Task description: Return all of the lines below exactly as they are.

--

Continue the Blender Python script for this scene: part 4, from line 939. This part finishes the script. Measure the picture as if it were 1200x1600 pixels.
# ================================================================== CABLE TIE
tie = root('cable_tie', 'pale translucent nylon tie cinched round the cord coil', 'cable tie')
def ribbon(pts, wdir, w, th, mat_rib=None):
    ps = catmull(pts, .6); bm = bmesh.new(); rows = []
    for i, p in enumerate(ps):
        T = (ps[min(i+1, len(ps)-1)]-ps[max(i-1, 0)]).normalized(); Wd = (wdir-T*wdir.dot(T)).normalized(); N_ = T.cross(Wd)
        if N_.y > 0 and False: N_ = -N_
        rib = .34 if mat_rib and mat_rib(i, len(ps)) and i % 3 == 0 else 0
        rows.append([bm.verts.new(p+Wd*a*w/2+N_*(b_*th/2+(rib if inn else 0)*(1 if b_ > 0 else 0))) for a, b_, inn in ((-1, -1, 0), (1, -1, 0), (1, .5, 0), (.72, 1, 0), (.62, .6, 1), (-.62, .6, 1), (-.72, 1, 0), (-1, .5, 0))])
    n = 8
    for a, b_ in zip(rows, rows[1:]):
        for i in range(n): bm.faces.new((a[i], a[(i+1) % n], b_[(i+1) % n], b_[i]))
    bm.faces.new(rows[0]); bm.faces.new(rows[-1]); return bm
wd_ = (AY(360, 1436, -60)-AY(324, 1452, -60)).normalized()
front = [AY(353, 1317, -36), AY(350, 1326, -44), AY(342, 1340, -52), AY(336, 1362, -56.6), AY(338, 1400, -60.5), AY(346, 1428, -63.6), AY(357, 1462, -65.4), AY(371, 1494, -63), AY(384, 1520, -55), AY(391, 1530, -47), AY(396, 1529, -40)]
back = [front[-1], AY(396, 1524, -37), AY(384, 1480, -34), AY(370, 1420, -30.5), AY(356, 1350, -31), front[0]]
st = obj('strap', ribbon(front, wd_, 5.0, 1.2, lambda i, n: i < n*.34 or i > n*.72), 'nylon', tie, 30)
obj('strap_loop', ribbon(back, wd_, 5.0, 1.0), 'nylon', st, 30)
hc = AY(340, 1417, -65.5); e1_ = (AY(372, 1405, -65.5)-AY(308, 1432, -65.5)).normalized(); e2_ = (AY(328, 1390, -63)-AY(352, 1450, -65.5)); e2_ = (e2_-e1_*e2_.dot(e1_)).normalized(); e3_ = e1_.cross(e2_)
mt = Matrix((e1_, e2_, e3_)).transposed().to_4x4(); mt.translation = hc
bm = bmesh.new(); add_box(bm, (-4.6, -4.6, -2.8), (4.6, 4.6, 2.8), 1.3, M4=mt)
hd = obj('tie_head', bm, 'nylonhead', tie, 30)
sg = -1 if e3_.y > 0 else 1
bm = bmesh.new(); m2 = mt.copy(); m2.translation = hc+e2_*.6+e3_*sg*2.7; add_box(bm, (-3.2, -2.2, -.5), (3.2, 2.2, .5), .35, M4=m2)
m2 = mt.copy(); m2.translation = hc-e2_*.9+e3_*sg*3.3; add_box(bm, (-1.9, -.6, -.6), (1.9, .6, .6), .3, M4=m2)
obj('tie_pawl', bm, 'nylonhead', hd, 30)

--

Correct result:
Continue the Blender Python script for this scene: part 4, from line 939. This part finishes the script. Measure the picture as if it were 1200x1600 pixels.
# ================================================================== CABLE TIE
tie = root('cable_tie', 'pale translucent nylon tie cinched round the cord coil', 'cable tie')
def ribbon(pts, wdir, w, th, mat_rib=None):
    ps = catmull(pts, .6); bm = bmesh.new(); rows = []
    for i, p in enumerate(ps):
        T = (ps[min(i+1, len(ps)-1)]-ps[max(i-1, 0)]).normalized(); Wd = (wdir-T*wdir.dot(T)).normalized(); N_ = T.cross(Wd)
        if N_.y > 0 and False: N_ = -N_
        rib = .34 if mat_rib and mat_rib(i, len(ps)) and i % 3 == 0 else 0
        rows.append([bm.verts.new(p+Wd*a*w/2+N_*(b_*th/2+(rib if inn else 0)*(1 if b_ > 0 else 0))) for a, b_, inn in ((-1, -1, 0), (1, -1, 0), (1, .5, 0), (.72, 1, 0), (.62, .6, 1), (-.62, .6, 1), (-.72, 1, 0), (-1, .5, 0))])
    n = 8
    for a, b_ in zip(rows, rows[1:]):
        for i in range(n): bm.faces.new((a[i], a[(i+1) % n], b_[(i+1) % n], b_[i]))
    bm.faces.new(rows[0]); bm.faces.new(rows[-1]); return bm
wd_ = (AY(360, 1436, -60)-AY(324, 1452, -60)).normalized()
front = [AY(353, 1317, -36), AY(350, 1326, -44), AY(342, 1340, -52), AY(336, 1362, -56.6), AY(338, 1400, -60.5), AY(346, 1428, -63.6), AY(357, 1462, -65.4), AY(371, 1494, -63), AY(384, 1520, -55), AY(391, 1530, -47), AY(396, 1529, -40)]
back = [front[-1], AY(396, 1524, -37), AY(384, 1480, -34), AY(370, 1420, -30.5), AY(356, 1350, -31), front[0]]
st = obj('strap', ribbon(front, wd_, 5.0, 1.2, lambda i, n: i < n*.34 or i > n*.72), 'nylon', tie, 30)
obj('strap_loop', ribbon(back, wd_, 5.0, 1.0), 'nylon', st, 30)
hc = AY(340, 1417, -65.5); e1_ = (AY(372, 1405, -65.5)-AY(308, 1432, -65.5)).normalized(); e2_ = (AY(328, 1390, -63)-AY(352, 1450, -65.5)); e2_ = (e2_-e1_*e2_.dot(e1_)).normalized(); e3_ = e1_.cross(e2_)
mt = Matrix((e1_, e2_, e3_)).transposed().to_4x4(); mt.translation = hc
bm = bmesh.new(); add_box(bm, (-4.6, -4.6, -2.8), (4.6, 4.6, 2.8), 1.3, M4=mt)
hd = obj('tie_head', bm, 'nylonhead', tie, 30)
sg = -1 if e3_.y > 0 else 1
bm = bmesh.new(); m2 = mt.copy(); m2.translation = hc+e2_*.6+e3_*sg*2.7; add_box(bm, (-3.2, -2.2, -.5), (3.2, 2.2, .5), .35, M4=m2)
m2 = mt.copy(); m2.translation = hc-e2_*.9+e3_*sg*3.3; add_box(bm, (-1.9, -.6, -.6), (1.9, .6, .6), .3, M4=m2)
obj('tie_pawl', bm, 'nylonhead', hd, 30)